Bernstein has designed hands-on activities for primary school students, as well. These programs, which relate chemistry to life experiences, were given at libraries and science museums.

“He does not focus on preparing students to take tests, which is a current trend in high school teaching,” one colleague says. “Instead he helps students become well educated in chemical sciences, confident that such students will do well” on the tests. In fact, 29 of his students at Hawken School were ACS Chemistry Olympiad study camp participants.

One teacher at Hawken School notes that Bernstein’s teaching emphasizes the experimental skills of careful observation and measurement. “He liberated the lab experience for his students from the tedium of old-fashioned cookbook chemistry through the use of original forensic and inquiry-based formats,” the teacher says.

He has passed on these skills to colleagues by presenting workshops, some in association with Flinn Scientific, a supplier of laboratory resources for chemical education. His Flinn-sponsored weeklong summer workshops for chemistry teachers have been filled to capacity. He has also given summer workshops at the International ChemEd Conference for high school and college teachers since 2001 and at ACS’s Biennial Conference on Chemical Education in 2010.

“I have personally observed Jesse working with teachers whose science backgrounds are weaker,” another colleague says, “and I have been impressed with his unending patience as he carefully explains the goal of the lab activity.”

Bernstein received a B.A. degree from the State University of New York, Buffalo, in 1968, where nearly half of his credits came from chemistry classes.
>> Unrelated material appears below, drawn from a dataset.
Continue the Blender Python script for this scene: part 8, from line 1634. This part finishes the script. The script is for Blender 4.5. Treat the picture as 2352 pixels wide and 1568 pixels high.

He also received a chemistry Ph.D. in 1973 from SUNY Buffalo, where his work involved reactions of secondary and tertiary amines with dimethylalane to determine the molecularity of compounds such as H(CH3)2AlN(CH3)3. Before joining Hawken School, he did postdoctoral work at Kent State University for a year to find a nontoxic metal catalyst for oxidative polymerizations.

He was a board member of the Cleveland Regional Council of Science Teachers from 1983 to 1989, chairman of the ACS Cleveland Section’s High School Affairs Committee from 1984 to 1998, and consultant for the Case Western Reserve University enhancement program for Cleveland high school teachers from 2004 to 2007. He also was named the ACS Central Region’s Outstanding High School Teacher in 2004 and received the Technical Educator Award in 2007 from the Cleveland Technical Societies Council.

Bernstein will deliver the award address before the Division of Chemical Education.